SET PROBLEM
Scan the following material for the string "scene" and copy each line in which it appears.

INFORMATION SUPPLIED
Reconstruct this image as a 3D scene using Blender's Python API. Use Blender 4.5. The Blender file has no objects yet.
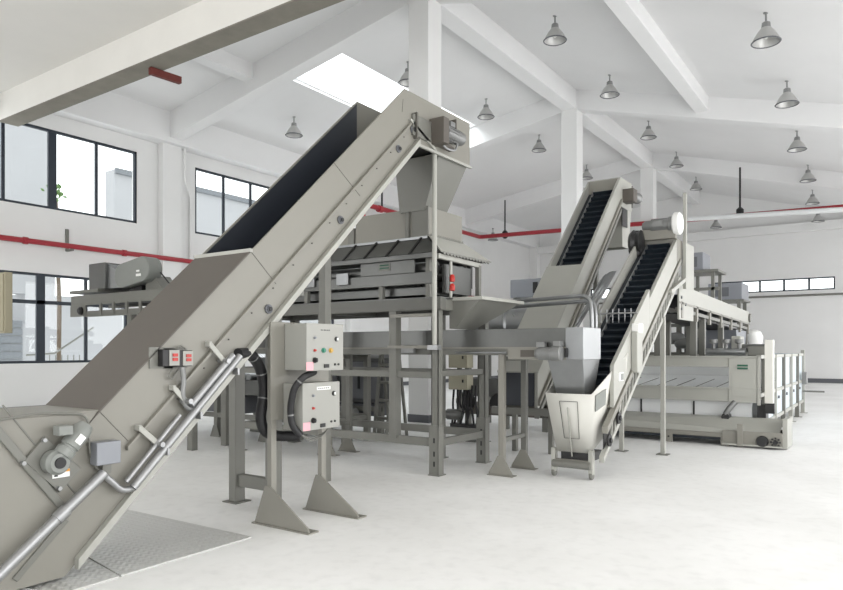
import bpy, bmesh, math, random
from mathutils import Vector, Matrix

random.seed(7)
S = bpy.context.scene
COL = S.collection

# ------------------------------------------------------------------ survey
# x = across the hall (right +), y = along the hall (away +), z = up, metres.
F, CX, HY, EYE = 678.0, 421.5, 350.0, 1.5
TH = math.radians(34.67)
CT, ST = math.cos(TH), math.sin(TH)

def ray(px, py):
    a = (px - CX) / F
    return Vector((a*CT - ST, a*ST + CT, (HY - py) / F))
def on_x(px, py, x):
    d = ray(px, py); return d * (x/d.x) + Vector((0, 0, EYE))
def on_y(px, py, y):
    d = ray(px, py); return d * (y/d.y) + Vector((0, 0, EYE))
def on_z(px, py, z):
    d = ray(px, py); return d * ((z-EYE)/d.z) + Vector((0, 0, EYE))
def yz(px, py, x):
    p = on_x(px, py, x); return (p.y, p.z)
def xz(px, py, y):
    p = on_y(px, py, y); return (p.x, p.z)

# ------------------------------------------------------------------ materials
def lin(c):
    return tuple(((v/255)/12.92 if v/255 <= .04045 else (((v/255)+.055)/1.055)**2.4) for v in c)
MATS = {}
def mat(name, rgb, rough=.5, metal=0., noise=0., scale=8., bump=0., bscale=60., spec=.5, emit=None, rvar=0.):
    if name in MATS: return MATS[name]
    m = bpy.data.materials.new(name); m.use_nodes = True
    nt = m.node_tree; N = nt.nodes; L = nt.links
    b = N['Principled BSDF']
    c = lin(rgb) + (1,)
    b.inputs['Base Color'].default_value = c
    b.inputs['Roughness'].default_value = rough
    b.inputs['Metallic'].default_value = metal
    b.inputs['Specular IOR Level'].default_value = spec
    tc = N.new('ShaderNodeTexCoord')
    if noise > 0 or rvar > 0:
        nz = N.new('ShaderNodeTexNoise'); nz.inputs['Scale'].default_value = scale
        nz.inputs['Detail'].default_value = 6; nz.inputs['Roughness'].default_value = .6
        L.new(tc.outputs['Object'], nz.inputs['Vector'])
        if noise > 0:
            r = N.new('ShaderNodeValToRGB')
            r.color_ramp.elements[0].position = .3; r.color_ramp.elements[1].position = .7
            r.color_ramp.elements[0].color = tuple(v*(1-noise) for v in c[:3]) + (1,)
            r.color_ramp.elements[1].color = tuple(min(1, v*(1+noise*.5)) for v in c[:3]) + (1,)
            L.new(nz.outputs['Fac'], r.inputs['Fac']); L.new(r.outputs['Color'], b.inputs['Base Color'])
        if rvar > 0:
            mr = N.new('ShaderNodeMapRange')
            mr.inputs['To Min'].default_value = max(.02, rough-rvar); mr.inputs['To Max'].default_value = min(1, rough+rvar)
            L.new(nz.outputs['Fac'], mr.inputs['Value']); L.new(mr.outputs['Result'], b.inputs['Roughness'])
    if bump > 0:
        n2 = N.new('ShaderNodeTexNoise'); n2.inputs['Scale'].default_value = bscale
        L.new(tc.outputs['Object'], n2.inputs['Vector'])
        bp = N.new('ShaderNodeBump'); bp.inputs['Strength'].default_value = bump; bp.inputs['Distance'].default_value = .01
        L.new(n2.outputs['Fac'], bp.inputs['Height']); L.new(bp.outputs['Normal'], b.inputs['Normal'])
    if emit:
        b.inputs['Emission Color'].default_value = lin(emit[0]) + (1,)
        b.inputs['Emission Strength'].default_value = emit[1]
    MATS[name] = m
    return m

WALL = mat('white_plaster', (230, 230, 229), .85, noise=.03, scale=.7, bump=.05, bscale=40)
CEIL = mat('white_ceiling_plaster', (231, 231, 231), .9, noise=.03, scale=.5)
SLAB = mat('warm_grey_slab_plaster', (224, 222, 217), .9, noise=.04, scale=.5)
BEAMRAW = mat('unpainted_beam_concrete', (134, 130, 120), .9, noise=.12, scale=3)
SKIRT = mat('grey_skirting_paint', (96, 98, 102), .6)
PAINT = mat('machine_grey_paint', (131, 129, 121), .42, noise=.03, scale=2.2, rvar=.06)
PAINT2 = mat('machine_pale_grey_paint', (164, 164, 157), .42, noise=.03, scale=2.2)
FRAMED = mat('dark_frame_paint', (98, 98, 93), .45, noise=.04, scale=3)
DKM = mat('dark_machine_steel', (84, 86, 86), .4, .4, noise=.15, scale=3)
BEAMW = mat('warm_white_beam_plaster', (238, 236, 231), .9, noise=.04, scale=.8)
PAINT3 = mat('machine_light_grey_paint', (212, 211, 204), .42, noise=.03, scale=2.2)
PAINTD = mat('machine_taupe', (86, 81, 75), .5, noise=.04, scale=3)
FRAME = mat('frame_grey_paint', (114, 114, 108), .45, noise=.04, scale=3)
STEEL = mat('brushed_stainless', (150, 152, 153), .3, .85, noise=.06, scale=4, rvar=.08)
STEELD = mat('dull_stainless', (106, 107, 105), .38, .75, noise=.12, scale=3, rvar=.08)
GALV = mat('galvanised_pipe', (158, 159, 160), .4, .7, noise=.05, scale=14)
ALU = mat('motor_aluminium', (130, 131, 130), .45, .4, noise=.06, scale=8)
MOTORG = mat('motor_grey_paint', (128, 131, 127), .4, noise=.04, scale=6)
DARK = mat('dark_slate_lining', (44, 48, 56), .5, noise=.08, scale=4)
BELT = mat('blue_black_belt', (30, 38, 46), .5, noise=.12, scale=6)
BLACK = mat('black_plastic', (22, 22, 23), .45)
RUBBER = mat('black_rubber_hose', (26, 26, 28), .55, bump=.3, bscale=120)
SEAM = mat('dark_seam', (88, 86, 80), .7)
BOXP = mat('pale_enclosure_paint', (150, 150, 144), .4)
BOXB = mat('blue_grey_box_paint', (134, 137, 143), .45)
BEIGE = mat('beige_cabinet_paint', (165, 161, 142), .5)
TAN = mat('tan_cabinet_paint', (150, 144, 122), .5)
RED = mat('fire_red_paint', (156, 38, 48), .4)
RUST = mat('rust_primer', (104, 44, 38), .7, noise=.15, scale=12)
WFRAME = mat('dark_window_frame', (38, 46, 56), .45)
TUB = mat('white_tub_plastic', (226, 228, 228), .45)
ICE = mat('pale_blue_panel', (196, 206, 212), .4, noise=.04, scale=5)
LAMPM = mat('lamp_aluminium', (150, 151, 150), .35, .5)
LAMPI = mat('lamp_inner_reflector', (186, 186, 184), .3, .3)
GLASSBULB = mat('bulb_white_glass', (240, 240, 236), .2)
WHITE = mat('white_label', (235, 235, 232), .5)
PINK = mat('pink_sticker', (226, 170, 178), .6)
ORANGE = mat('orange_label', (214, 150, 60), .6)
GREEN = mat('dark_green_print', (34, 86, 66), .6)
GREENB = mat('green_button', (40, 120, 96), .35)
YELB = mat('amber_button', (190, 150, 60), .35)
REDB = mat('red_button', (176, 44, 36), .35)
DGREY = mat('dark_grey_print', (70, 72, 74), .6)
FACADE = mat('neighbour_grey_render', (160, 161, 163), .8)
FACADEG = mat('neighbour_grey_cladding', (112, 116, 120), .8)
LEAF = mat('green_leaf', (96, 128, 70), .6, noise=.2, scale=20)
BARK = mat('bark', (92, 80, 66), .8)

def glass():
    m = bpy.data.materials.new('window_glass'); m.use_nodes = True
    nt = m.node_tree; N = nt.nodes; L = nt.links
    N.clear()
    o = N.new('ShaderNodeOutputMaterial'); t = N.new('ShaderNodeBsdfTransparent'); g = N.new('ShaderNodeBsdfGlossy')
    g.inputs['Roughness'].default_value = .02; t.inputs['Color'].default_value = (.94, .96, .96, 1)
    mx = N.new('ShaderNodeMixShader'); lw = N.new('ShaderNodeLayerWeight'); lw.inputs['Blend'].default_value = .5
    pw = N.new('ShaderNodeMath'); pw.operation = 'POWER'; pw.inputs[1].default_value = 5
    ml = N.new('ShaderNodeMath'); ml.operation = 'MULTIPLY_ADD'; ml.inputs[1].default_value = .25; ml.inputs[2].default_value = .03
    L.new(lw.outputs['Facing'], pw.inputs[0]); L.new(pw.outputs[0], ml.inputs[0]); L.new(ml.outputs[0], mx.inputs[0]); L.new(t.outputs[0], mx.inputs[1]); L.new(g.outputs[0], mx.inputs[2])
    L.new(mx.outputs[0], o.inputs[0]); return m
GLASS = glass()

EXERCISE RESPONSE
Reconstruct this image as a 3D scene using Blender's Python API. Use Blender 4.5. The Blender file has no objects yet.
S = bpy.context.scene